| Exercise requirements |
Extract the full listing below without altering a single character.

==================================================

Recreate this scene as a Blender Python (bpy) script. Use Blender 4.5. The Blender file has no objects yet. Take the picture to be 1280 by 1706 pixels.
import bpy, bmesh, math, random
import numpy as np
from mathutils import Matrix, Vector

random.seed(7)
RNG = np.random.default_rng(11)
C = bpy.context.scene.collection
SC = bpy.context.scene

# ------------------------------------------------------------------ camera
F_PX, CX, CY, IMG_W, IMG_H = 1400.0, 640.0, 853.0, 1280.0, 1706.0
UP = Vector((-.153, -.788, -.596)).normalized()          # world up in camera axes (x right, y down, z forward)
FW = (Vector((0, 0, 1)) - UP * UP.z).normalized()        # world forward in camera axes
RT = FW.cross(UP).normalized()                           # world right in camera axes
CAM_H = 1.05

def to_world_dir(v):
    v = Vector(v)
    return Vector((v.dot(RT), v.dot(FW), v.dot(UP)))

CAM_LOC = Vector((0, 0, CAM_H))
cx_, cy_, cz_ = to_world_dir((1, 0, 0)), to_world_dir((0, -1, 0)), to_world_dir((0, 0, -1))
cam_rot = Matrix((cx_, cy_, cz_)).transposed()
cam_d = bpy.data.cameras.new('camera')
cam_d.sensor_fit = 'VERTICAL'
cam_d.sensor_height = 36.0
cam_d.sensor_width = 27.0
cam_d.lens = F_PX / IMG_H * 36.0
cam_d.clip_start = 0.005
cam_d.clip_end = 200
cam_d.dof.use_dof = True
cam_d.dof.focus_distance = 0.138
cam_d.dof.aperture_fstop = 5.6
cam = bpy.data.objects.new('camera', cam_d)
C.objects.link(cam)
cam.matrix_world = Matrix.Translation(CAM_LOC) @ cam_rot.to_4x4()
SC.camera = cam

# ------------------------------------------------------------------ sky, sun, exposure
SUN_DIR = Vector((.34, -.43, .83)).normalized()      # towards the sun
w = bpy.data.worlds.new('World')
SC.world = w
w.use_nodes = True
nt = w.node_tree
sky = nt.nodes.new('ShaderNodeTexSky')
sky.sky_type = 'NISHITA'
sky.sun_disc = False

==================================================

| Output of the task |
Recreate this scene as a Blender Python (bpy) script. Use Blender 4.5. The Blender file has no objects yet. Take the picture to be 1280 by 1706 pixels.
import bpy, bmesh, math, random
import numpy as np
from mathutils import Matrix, Vector

random.seed(7)
RNG = np.random.default_rng(11)
C = bpy.context.scene.collection
SC = bpy.context.scene

# ------------------------------------------------------------------ camera
F_PX, CX, CY, IMG_W, IMG_H = 1400.0, 640.0, 853.0, 1280.0, 1706.0
UP = Vector((-.153, -.788, -.596)).normalized()          # world up in camera axes (x right, y down, z forward)
FW = (Vector((0, 0, 1)) - UP * UP.z).normalized()        # world forward in camera axes
RT = FW.cross(UP).normalized()                           # world right in camera axes
CAM_H = 1.05

def to_world_dir(v):
    v = Vector(v)
    return Vector((v.dot(RT), v.dot(FW), v.dot(UP)))

CAM_LOC = Vector((0, 0, CAM_H))
cx_, cy_, cz_ = to_world_dir((1, 0, 0)), to_world_dir((0, -1, 0)), to_world_dir((0, 0, -1))
cam_rot = Matrix((cx_, cy_, cz_)).transposed()
cam_d = bpy.data.cameras.new('camera')
cam_d.sensor_fit = 'VERTICAL'
cam_d.sensor_height = 36.0
cam_d.sensor_width = 27.0
cam_d.lens = F_PX / IMG_H * 36.0
cam_d.clip_start = 0.005
cam_d.clip_end = 200
cam_d.dof.use_dof = True
cam_d.dof.focus_distance = 0.138
cam_d.dof.aperture_fstop = 5.6
cam = bpy.data.objects.new('camera', cam_d)
C.objects.link(cam)
cam.matrix_world = Matrix.Translation(CAM_LOC) @ cam_rot.to_4x4()
SC.camera = cam

# ------------------------------------------------------------------ sky, sun, exposure
SUN_DIR = Vector((.34, -.43, .83)).normalized()      # towards the sun
w = bpy.data.worlds.new('World')
SC.world = w
w.use_nodes = True
nt = w.node_tree
sky = nt.nodes.new('ShaderNodeTexSky')
sky.sky_type = 'NISHITA'
sky.sun_disc = False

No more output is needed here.